Contains spoilers for Wallander
Bearing in mind that at the moment I’m attempting to outline a 60 minute detective TV pilot (effectively an attempt to resuscitate my sadly flatlined Red Planet script), I tuned into Wallander on Sunday for some inspiration: how does our eponymous hero keep the narrative moving? Given that even most basic screenwriting ‘advice’ states that your protagonist should be above all else proactive, how does the genre address this when all your hero is doing is essentially reacting to events? Notebook in hand, I settled down on my chaise longue with my novelty pipe and deerstalker.
Wallander is an anomaly in detective fiction inasmuch as the protagonist doesn’t really do anything you could readily describe as Poirot-like 'pure' detection. He follows up leads, interviews witnesses, talks to people, tits about with his PC, mopes around his house, forgets to shave, and glares intently at the odd corpse or four. Even Wallander’s modus operandi consists of following a series of leads that tend to go nowhere. In fact, it was this bit of the narrative make-up that I was most interested in: if you’re heading down a potential dead end lead-wise, how do you make the protagonist do a swift 180 about face, i.e., how do you make him take control of proceedings, instead of being sidelined by a bunch of unreliable witnesses and his uneventful personal life?
Uh, you don’t. And I’m not entirely sure that you need to.
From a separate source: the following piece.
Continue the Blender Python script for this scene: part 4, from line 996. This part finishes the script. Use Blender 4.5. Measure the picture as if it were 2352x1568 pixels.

If you’re looking for a detective with a serious case of the smarts, Kurt Wallander is not your man. An internet date quizzes him on details of his current investigation, and he’s more than happy to tell her what he knows – which isn’t a lot, but still. Just to rub it in, the grand conclusion to Wallander’s case comes by way of a flash of intuitive realisation; nothing to do with any elegant piece of deduction or intelligence on Wallander’s behalf.
So, all in all, Wallander didn’t really give me what I was looking for. In fact, the detective work it features is probably a lot like real life detective work: dull, time consuming, occasionally random, plagued by elementary mistakes and IT disasters – which is of course the whole point. And with that in mind, Wallander was by far and away the best thing I’ve seen on TV for a while. I wasn’t massively enamoured with last week’s episode, but Sunday’s was a real improvement on a series that’s shaping up to being a right little cracker by doing everything you’d least expect.
And my script? Back to the drawing board with it. At the risk of upsetting Paul Abbot, perhaps I need a maverick cop after all.